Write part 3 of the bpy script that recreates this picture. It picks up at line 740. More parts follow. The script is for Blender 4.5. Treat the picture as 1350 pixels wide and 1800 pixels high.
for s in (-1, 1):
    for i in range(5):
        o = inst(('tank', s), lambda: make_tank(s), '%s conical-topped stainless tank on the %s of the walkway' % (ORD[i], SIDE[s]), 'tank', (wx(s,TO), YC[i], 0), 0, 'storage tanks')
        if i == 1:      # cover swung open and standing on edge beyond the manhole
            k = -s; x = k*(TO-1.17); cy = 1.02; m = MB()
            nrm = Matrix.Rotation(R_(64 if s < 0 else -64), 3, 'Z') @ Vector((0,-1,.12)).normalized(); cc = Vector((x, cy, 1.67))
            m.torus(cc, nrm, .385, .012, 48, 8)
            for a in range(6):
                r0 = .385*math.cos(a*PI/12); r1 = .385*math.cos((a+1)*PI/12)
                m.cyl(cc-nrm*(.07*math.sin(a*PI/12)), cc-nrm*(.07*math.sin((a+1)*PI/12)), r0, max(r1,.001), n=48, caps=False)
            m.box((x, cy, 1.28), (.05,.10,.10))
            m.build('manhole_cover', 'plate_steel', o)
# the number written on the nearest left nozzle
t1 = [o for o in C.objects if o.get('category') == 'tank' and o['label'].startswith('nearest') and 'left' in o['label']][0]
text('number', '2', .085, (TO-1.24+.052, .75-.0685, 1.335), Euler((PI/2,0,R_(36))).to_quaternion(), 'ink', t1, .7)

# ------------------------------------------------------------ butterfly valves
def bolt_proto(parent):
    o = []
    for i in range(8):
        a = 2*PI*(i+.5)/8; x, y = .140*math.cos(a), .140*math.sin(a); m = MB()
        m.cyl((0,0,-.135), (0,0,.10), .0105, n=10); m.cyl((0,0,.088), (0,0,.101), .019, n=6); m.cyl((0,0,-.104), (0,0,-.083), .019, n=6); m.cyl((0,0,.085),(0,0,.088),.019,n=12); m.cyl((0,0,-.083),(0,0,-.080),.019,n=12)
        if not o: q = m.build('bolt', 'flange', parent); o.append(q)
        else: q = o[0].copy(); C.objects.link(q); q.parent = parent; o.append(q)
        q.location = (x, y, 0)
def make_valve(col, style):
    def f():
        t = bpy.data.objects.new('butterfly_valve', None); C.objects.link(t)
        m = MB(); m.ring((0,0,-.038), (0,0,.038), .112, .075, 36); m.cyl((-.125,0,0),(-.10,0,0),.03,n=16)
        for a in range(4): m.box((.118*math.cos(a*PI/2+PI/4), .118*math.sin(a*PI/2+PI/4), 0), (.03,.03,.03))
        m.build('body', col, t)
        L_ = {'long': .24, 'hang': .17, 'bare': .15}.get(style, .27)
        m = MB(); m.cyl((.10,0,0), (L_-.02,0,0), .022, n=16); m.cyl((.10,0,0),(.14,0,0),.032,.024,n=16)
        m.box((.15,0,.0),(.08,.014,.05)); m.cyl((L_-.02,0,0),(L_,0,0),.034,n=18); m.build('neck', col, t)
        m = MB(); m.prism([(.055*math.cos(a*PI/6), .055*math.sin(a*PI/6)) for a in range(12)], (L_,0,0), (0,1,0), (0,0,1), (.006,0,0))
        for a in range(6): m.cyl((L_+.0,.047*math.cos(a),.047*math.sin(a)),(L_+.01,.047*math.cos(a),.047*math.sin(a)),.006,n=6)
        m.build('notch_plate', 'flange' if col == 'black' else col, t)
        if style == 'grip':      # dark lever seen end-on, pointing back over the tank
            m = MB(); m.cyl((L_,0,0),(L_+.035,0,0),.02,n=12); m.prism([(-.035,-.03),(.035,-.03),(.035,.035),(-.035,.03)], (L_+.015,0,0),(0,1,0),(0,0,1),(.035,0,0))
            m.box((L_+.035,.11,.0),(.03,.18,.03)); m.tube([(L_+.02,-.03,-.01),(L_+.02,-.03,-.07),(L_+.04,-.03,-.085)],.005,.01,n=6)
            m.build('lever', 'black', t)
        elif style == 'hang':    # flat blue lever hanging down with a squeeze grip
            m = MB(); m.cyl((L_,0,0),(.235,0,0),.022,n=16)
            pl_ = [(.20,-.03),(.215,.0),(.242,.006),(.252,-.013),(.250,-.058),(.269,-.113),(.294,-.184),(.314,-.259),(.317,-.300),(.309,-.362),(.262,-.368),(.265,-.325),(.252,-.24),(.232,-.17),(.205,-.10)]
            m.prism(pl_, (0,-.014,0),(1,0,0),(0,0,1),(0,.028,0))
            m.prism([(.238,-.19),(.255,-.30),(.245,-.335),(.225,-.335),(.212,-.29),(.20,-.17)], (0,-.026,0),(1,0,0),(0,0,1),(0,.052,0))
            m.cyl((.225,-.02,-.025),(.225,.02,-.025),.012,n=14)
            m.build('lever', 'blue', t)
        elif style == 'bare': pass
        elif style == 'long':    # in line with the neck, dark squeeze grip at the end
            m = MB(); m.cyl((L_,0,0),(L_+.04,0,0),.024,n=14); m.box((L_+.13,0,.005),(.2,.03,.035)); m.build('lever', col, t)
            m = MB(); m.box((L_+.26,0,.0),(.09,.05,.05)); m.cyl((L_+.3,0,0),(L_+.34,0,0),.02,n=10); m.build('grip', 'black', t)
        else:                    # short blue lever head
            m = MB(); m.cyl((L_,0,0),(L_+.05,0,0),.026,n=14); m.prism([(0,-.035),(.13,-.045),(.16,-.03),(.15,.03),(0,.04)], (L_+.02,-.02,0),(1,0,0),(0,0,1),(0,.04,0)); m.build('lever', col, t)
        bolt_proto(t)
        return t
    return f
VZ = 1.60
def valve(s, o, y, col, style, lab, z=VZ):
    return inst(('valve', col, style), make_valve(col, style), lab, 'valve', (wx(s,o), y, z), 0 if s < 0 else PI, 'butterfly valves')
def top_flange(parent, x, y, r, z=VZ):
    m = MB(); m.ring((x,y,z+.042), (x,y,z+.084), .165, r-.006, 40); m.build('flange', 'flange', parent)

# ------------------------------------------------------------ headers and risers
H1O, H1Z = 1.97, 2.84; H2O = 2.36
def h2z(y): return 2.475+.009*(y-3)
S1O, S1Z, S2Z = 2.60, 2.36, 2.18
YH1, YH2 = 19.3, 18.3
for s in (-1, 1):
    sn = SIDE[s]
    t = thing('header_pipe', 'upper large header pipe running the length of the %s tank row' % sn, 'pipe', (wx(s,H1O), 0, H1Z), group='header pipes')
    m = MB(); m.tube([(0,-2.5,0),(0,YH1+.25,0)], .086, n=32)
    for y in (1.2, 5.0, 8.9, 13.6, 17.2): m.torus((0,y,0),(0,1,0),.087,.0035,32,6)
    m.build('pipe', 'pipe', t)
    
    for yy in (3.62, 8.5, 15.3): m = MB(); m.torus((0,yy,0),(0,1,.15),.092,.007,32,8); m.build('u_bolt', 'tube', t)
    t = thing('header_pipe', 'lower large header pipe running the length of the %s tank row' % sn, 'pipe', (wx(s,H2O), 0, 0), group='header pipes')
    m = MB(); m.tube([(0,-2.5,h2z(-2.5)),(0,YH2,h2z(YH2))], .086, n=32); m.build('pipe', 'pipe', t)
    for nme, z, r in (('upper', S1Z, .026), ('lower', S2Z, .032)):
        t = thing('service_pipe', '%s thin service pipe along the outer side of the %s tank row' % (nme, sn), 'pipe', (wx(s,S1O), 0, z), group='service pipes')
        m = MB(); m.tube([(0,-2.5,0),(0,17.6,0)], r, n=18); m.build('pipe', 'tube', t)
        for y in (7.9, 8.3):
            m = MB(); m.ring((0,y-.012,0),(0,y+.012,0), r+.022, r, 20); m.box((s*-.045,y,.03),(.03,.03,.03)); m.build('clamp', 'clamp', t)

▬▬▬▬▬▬

Aim of the task -
From the opening line of the data above through the line that contains "Euler((PI/2,0,R_(36))).to_quaternion(), 'ink', t1, .7)", please print each line as it stands and only those lines.

Result of this exercise -
Write part 3 of the bpy script that recreates this picture. It picks up at line 740. More parts follow. The script is for Blender 4.5. Treat the picture as 1350 pixels wide and 1800 pixels high.
for s in (-1, 1):
    for i in range(5):
        o = inst(('tank', s), lambda: make_tank(s), '%s conical-topped stainless tank on the %s of the walkway' % (ORD[i], SIDE[s]), 'tank', (wx(s,TO), YC[i], 0), 0, 'storage tanks')
        if i == 1:      # cover swung open and standing on edge beyond the manhole
            k = -s; x = k*(TO-1.17); cy = 1.02; m = MB()
            nrm = Matrix.Rotation(R_(64 if s < 0 else -64), 3, 'Z') @ Vector((0,-1,.12)).normalized(); cc = Vector((x, cy, 1.67))
            m.torus(cc, nrm, .385, .012, 48, 8)
            for a in range(6):
                r0 = .385*math.cos(a*PI/12); r1 = .385*math.cos((a+1)*PI/12)
                m.cyl(cc-nrm*(.07*math.sin(a*PI/12)), cc-nrm*(.07*math.sin((a+1)*PI/12)), r0, max(r1,.001), n=48, caps=False)
            m.box((x, cy, 1.28), (.05,.10,.10))
            m.build('manhole_cover', 'plate_steel', o)
# the number written on the nearest left nozzle
t1 = [o for o in C.objects if o.get('category') == 'tank' and o['label'].startswith('nearest') and 'left' in o['label']][0]
text('number', '2', .085, (TO-1.24+.052, .75-.0685, 1.335), Euler((PI/2,0,R_(36))).to_quaternion(), 'ink', t1, .7)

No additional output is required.